REPORTER: I have a question concerning North Korea’s allusion to an electromagnetic pulse (EMP) attack. As EMP attacks destroy social infrastructure, they have the capacity to seriously impact even those regions that are not directly targeted in an attack and it is this unpredictability that makes them so formidable. Many countries recognize this point and as you noted yesterday, if Japan is working to collect and analyze information with the greatest concern, it is likely that countries other than Japan, the United States and the ROK are also working actively on response measures to North Korea. Do you have a comment on this point?

CHIEF CABINET SECRETARY SUGA: I noted yesterday that we will engage in Government-wide considerations on the necessary response measures to such a situation. Due to the nature of the matter I would like to refrain from discussing the specific areas under consideration.

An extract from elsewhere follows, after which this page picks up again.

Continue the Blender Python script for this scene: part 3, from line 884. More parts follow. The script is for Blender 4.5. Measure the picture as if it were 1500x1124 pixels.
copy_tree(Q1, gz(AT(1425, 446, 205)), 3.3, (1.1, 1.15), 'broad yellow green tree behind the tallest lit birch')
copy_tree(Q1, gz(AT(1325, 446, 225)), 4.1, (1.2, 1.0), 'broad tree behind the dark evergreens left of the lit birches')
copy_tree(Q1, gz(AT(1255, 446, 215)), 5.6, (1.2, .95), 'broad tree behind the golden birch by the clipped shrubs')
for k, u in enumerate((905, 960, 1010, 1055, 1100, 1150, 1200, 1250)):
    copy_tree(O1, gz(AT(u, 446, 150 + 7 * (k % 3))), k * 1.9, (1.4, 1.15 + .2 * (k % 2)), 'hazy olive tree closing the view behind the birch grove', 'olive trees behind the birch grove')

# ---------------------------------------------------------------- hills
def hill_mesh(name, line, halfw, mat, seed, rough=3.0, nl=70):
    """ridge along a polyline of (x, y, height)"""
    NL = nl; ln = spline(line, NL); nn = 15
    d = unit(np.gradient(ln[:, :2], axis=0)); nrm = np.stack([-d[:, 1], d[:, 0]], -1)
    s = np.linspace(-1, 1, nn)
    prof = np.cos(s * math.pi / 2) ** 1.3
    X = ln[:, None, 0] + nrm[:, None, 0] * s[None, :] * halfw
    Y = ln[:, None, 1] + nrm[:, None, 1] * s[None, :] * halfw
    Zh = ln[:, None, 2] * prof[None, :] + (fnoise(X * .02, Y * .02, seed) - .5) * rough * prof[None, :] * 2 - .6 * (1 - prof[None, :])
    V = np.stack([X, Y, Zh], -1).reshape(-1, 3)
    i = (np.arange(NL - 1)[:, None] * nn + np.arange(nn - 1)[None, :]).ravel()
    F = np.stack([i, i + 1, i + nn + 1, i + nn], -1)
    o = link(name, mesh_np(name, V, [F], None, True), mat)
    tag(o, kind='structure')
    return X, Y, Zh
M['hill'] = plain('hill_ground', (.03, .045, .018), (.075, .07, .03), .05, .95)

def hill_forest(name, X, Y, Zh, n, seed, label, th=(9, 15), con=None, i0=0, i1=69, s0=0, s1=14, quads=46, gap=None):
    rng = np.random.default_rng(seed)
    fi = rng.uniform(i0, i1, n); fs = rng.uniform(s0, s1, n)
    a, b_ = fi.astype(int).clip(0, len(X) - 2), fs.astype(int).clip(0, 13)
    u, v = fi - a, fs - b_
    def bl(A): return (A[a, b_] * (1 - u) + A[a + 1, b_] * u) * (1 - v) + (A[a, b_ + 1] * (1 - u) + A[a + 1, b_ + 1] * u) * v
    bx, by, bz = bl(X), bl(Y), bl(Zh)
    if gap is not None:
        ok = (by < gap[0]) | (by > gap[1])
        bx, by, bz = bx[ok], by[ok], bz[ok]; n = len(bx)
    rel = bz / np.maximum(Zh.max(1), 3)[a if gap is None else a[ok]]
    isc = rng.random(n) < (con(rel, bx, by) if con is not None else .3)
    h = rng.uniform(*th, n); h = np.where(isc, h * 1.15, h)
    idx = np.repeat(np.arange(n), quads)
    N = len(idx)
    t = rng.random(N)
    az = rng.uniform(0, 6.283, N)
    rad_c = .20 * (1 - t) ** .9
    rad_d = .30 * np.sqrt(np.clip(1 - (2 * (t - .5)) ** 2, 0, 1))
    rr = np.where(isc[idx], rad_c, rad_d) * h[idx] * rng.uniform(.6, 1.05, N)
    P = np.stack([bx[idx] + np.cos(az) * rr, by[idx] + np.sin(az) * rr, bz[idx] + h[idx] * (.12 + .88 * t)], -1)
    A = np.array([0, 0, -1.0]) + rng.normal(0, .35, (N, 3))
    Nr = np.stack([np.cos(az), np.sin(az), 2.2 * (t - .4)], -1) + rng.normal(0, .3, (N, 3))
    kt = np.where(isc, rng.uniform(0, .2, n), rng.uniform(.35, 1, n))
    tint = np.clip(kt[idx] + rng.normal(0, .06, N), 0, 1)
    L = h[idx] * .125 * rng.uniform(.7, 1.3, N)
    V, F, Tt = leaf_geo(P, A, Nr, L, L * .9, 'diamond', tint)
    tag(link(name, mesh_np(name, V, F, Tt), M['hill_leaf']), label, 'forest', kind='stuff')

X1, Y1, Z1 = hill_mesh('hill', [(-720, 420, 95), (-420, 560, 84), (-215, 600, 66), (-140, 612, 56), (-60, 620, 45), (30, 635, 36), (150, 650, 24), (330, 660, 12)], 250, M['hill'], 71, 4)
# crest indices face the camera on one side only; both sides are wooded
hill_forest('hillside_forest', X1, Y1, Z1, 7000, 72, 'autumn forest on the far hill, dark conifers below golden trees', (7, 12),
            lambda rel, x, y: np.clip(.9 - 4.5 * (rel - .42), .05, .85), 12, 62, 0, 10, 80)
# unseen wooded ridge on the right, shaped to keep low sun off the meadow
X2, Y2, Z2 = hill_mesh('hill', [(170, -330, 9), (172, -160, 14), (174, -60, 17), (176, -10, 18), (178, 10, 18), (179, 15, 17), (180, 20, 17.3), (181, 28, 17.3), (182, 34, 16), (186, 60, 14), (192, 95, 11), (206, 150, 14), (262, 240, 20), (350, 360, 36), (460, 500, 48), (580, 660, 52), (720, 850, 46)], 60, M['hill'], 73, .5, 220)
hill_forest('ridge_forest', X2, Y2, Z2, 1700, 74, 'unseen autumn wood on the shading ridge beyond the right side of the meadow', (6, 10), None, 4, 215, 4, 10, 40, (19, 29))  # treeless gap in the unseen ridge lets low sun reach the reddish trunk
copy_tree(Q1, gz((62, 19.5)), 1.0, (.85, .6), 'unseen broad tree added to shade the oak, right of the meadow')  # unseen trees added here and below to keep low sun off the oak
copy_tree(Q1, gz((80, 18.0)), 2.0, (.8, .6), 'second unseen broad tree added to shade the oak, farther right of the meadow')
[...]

However, as you noted, it is important to engage in international cooperation and we will work to strengthen such cooperation, where necessary surveying the status of countermeasures in other countries and also providing information from our side too.

REPORTER: Have you received any new information about the moves of the Osprey aircraft of U.S. Forces currently parked at Oita Airport?

CHIEF CABINET SECRETARY SUGA: With regard to the Osprey aircraft parked at Oita Airport, I understand that after further engine and equipment tests this morning it departed for Iwakuni base at 10:35 a.m.